Sunday, April 29, 2012

Adventures installing Linux 1

I bought a Gateway LT4004u netbook, erased Windows, and installed the
Slackware distribution of Linux. Slackware is for people who either know what
they're doing, or are masochists. I do not know what I'm doing. However I
somehow seem to have it mostly working.

Actual installation was easy, once I gave in and bought an external CD
drive. In the network configuration, a couple of questions confused me:
The hostname and domain name are anything you want. The hostname is the
ESSID, which comes in handy later.

The hard part was getting on to the internet. Linux is free and open source,
and the wifi chip is made by a corporation that loves money and secrecy, so
it's not surprising that it is hard to get them to talk to each other. The go-between
is a "driver", which was reverse engineered by very smart and generous people
using leaked information and all sorts of legal shenanigans.

First I had to figure out what chip I have. The way to do that is with the command
lspci -vnn
which I learned from
linuxwireless.org/en/users/Drivers/b43
 It turns out I have a Broadcom BCM4313 802.11b/g/n chip,
and for some reason [14e4:4272] is important.

(By the way, the worst way to find out what chip you have is to pull the laptop apart
and look inside. The laptop opens by lifting the keyboard, not by pulling off the back.
In the process, I broke some fragile plastic latches, voided the warranty, and saw
nothing I could understand.)


Broadcom provides their own driver for download, but it seemed to only
cause problems, and I ended up deleting it. Instead I took advice from
althafkbacker.blogspot.com
to download the files:
brcm_bcm43xx-0.fw
brcm_bcm43xx_hdr-0.fw
and put them in /lib/firmware/brcm/. There was no such directory, so I created it.
Later I realized the "brcm_"s should be deleted from the names, which I
discovered by putting
DEBUG_ETH_UP = "no"
in
/etc/rc.d/rc.inet1.conf
and then reading error messages from
dmesg

I also set /etc/rc.d/rc.inet1.conf so that wlan0 would use DHCP. Some
apparently important lines:
WLAN_ESSID[4]=[my hostname]
WLAN_WPADRIVER[4]="wext"
WLAN_WPACONF[4]="/etc/wpa_supplicant.conf"

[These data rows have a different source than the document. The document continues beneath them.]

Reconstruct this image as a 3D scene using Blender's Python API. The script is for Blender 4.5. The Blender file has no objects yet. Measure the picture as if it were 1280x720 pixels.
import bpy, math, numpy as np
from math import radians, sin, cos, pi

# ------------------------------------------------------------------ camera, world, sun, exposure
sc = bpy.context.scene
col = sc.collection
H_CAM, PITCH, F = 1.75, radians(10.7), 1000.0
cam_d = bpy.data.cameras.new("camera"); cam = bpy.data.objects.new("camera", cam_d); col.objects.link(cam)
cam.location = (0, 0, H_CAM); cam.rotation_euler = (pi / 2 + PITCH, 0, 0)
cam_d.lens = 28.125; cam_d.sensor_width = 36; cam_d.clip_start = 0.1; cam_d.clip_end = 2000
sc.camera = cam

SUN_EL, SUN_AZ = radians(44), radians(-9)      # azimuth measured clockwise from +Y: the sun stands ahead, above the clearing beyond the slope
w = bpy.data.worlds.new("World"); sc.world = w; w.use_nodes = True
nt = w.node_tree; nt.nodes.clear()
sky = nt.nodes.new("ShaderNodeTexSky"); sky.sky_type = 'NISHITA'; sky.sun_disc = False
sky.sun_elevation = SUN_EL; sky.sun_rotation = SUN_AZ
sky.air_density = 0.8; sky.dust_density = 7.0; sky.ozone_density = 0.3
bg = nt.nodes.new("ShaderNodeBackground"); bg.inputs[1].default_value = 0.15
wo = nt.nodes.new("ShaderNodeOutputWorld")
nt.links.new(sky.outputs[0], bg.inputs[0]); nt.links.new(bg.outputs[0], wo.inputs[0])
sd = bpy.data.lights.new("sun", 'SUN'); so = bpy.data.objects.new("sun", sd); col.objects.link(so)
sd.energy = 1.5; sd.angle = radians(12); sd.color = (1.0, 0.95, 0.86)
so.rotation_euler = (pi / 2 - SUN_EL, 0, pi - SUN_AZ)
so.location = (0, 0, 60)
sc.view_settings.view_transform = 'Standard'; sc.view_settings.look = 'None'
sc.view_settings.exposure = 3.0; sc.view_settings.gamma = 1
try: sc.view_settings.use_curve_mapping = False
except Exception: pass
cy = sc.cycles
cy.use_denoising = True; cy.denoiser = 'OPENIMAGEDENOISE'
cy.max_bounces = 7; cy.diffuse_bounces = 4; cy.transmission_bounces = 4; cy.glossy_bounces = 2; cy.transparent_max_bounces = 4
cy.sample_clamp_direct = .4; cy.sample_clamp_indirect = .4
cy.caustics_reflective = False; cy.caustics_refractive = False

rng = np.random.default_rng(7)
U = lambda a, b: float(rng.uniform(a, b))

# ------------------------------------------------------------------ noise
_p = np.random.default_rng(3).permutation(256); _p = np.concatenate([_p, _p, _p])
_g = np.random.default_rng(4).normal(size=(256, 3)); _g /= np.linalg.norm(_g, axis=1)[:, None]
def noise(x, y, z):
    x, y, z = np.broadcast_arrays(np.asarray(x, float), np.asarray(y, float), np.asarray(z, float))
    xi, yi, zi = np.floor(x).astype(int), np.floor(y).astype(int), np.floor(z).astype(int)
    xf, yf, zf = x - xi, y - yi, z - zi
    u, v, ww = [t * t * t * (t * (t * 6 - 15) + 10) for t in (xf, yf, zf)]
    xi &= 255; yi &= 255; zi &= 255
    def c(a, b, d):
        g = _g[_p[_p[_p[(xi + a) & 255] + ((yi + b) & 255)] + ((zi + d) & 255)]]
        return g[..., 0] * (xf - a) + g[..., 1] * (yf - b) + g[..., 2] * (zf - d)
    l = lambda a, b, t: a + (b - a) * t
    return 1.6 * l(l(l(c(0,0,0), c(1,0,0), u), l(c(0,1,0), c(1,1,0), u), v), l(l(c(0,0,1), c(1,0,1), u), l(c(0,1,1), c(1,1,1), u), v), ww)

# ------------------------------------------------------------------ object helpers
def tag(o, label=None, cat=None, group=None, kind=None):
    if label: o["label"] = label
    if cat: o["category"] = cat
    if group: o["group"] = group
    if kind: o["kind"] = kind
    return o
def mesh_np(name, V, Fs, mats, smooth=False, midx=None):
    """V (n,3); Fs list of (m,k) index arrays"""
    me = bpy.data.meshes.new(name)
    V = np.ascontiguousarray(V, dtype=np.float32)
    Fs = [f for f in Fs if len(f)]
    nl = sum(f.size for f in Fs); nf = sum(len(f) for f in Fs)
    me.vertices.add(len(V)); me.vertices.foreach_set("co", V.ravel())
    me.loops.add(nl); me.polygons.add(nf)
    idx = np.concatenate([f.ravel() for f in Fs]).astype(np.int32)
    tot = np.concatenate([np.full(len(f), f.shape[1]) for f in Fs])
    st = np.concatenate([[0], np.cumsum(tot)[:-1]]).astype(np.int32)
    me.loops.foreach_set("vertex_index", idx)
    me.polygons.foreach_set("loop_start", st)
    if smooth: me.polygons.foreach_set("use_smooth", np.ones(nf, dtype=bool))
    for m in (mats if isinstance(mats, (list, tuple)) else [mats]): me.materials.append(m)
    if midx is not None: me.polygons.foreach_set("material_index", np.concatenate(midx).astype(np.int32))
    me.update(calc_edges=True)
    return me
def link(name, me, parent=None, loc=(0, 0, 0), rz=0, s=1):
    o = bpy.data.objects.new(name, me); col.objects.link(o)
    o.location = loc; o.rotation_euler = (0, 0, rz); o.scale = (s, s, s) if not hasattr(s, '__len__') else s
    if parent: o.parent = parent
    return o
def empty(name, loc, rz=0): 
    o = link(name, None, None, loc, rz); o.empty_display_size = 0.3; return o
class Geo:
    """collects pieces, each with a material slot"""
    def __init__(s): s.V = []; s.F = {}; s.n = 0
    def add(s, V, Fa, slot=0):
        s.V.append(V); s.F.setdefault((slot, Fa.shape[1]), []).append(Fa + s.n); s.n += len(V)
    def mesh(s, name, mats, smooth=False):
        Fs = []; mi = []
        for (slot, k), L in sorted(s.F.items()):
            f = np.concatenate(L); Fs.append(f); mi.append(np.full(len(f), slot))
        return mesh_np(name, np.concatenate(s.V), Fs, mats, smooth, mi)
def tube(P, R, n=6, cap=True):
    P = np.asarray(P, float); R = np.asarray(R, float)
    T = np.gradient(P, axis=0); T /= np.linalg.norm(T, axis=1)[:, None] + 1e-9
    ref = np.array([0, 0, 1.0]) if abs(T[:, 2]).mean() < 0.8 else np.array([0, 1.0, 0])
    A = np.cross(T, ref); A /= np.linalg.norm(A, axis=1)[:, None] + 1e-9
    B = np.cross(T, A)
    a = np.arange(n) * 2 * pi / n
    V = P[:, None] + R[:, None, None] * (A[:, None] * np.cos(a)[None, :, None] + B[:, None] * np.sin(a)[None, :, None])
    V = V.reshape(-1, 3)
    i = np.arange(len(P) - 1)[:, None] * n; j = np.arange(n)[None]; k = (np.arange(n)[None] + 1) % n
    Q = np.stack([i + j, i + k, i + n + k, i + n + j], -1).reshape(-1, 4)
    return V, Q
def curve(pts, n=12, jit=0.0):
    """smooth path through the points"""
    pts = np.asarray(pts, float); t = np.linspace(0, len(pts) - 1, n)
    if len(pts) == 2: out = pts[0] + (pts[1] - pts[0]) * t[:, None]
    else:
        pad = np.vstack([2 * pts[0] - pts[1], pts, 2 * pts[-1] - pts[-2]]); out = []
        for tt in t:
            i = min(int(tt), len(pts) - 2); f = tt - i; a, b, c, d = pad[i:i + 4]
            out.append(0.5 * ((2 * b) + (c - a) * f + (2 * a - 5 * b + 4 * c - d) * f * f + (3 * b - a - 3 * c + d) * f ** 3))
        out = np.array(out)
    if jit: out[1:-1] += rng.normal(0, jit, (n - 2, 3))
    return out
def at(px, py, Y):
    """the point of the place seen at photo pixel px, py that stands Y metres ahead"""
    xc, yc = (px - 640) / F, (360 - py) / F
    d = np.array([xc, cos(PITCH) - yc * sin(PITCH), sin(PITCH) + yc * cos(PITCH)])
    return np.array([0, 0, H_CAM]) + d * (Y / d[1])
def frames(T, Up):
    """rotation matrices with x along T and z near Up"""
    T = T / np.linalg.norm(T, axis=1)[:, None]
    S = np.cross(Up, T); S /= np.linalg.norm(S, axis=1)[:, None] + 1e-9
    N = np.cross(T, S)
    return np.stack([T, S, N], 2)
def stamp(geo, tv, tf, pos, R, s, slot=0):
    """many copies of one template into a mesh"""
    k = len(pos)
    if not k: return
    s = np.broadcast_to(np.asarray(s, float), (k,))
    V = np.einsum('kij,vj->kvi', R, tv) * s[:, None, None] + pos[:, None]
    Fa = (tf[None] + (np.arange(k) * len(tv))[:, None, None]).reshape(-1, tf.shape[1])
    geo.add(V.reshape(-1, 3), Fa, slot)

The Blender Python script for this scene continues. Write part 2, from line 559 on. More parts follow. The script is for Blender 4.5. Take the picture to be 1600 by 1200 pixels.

Which brings me to the other important configuration file:
/etc/wpa_supplicant.conf
I ended up copying this to a backup and replacing it with the super-short:

network={
ssid="[name of my home wireless network]"
psk="[password for my home wireless network]"
}

I found instructions online to create a psk using
wpa_passphrase [hostname] [my secret passphrase]
but that did not seem to work. I spent a long time wondering when I'd get
to enter my secret passphrase or the password for my network. Maybe my
secret passphrase is for people to log in to my computer? Anyway, I did not
end up using this psk at all.

Here are some random commands that I don't fully understand, but seem useful:
ip link set wlan0 up
seems to be the same as
ifconfig wlan0 up
To restart, I think you do:
killall -SIGHUP wpa_supplicant
To start and stop modules, or whatever, I think you do:

rmmod, and modprobe

Special praise is due to Alien Bob, whose online advice was incredibly
clear and helpful.

So now I have finally got it to log in to the internet whenever I boot it up
at home. And I feel like I earned it. Hooray! I guess I'll have to edit
wpa_supplicant every time I log on somewhere else. I don't know what I
did, or how I would do it again, but maybe this post will help.

The next challenge was getting startx to work. The still-unsolved challenge
is to prevent the mouse from constantly freezing up. Maybe I'll post about those later.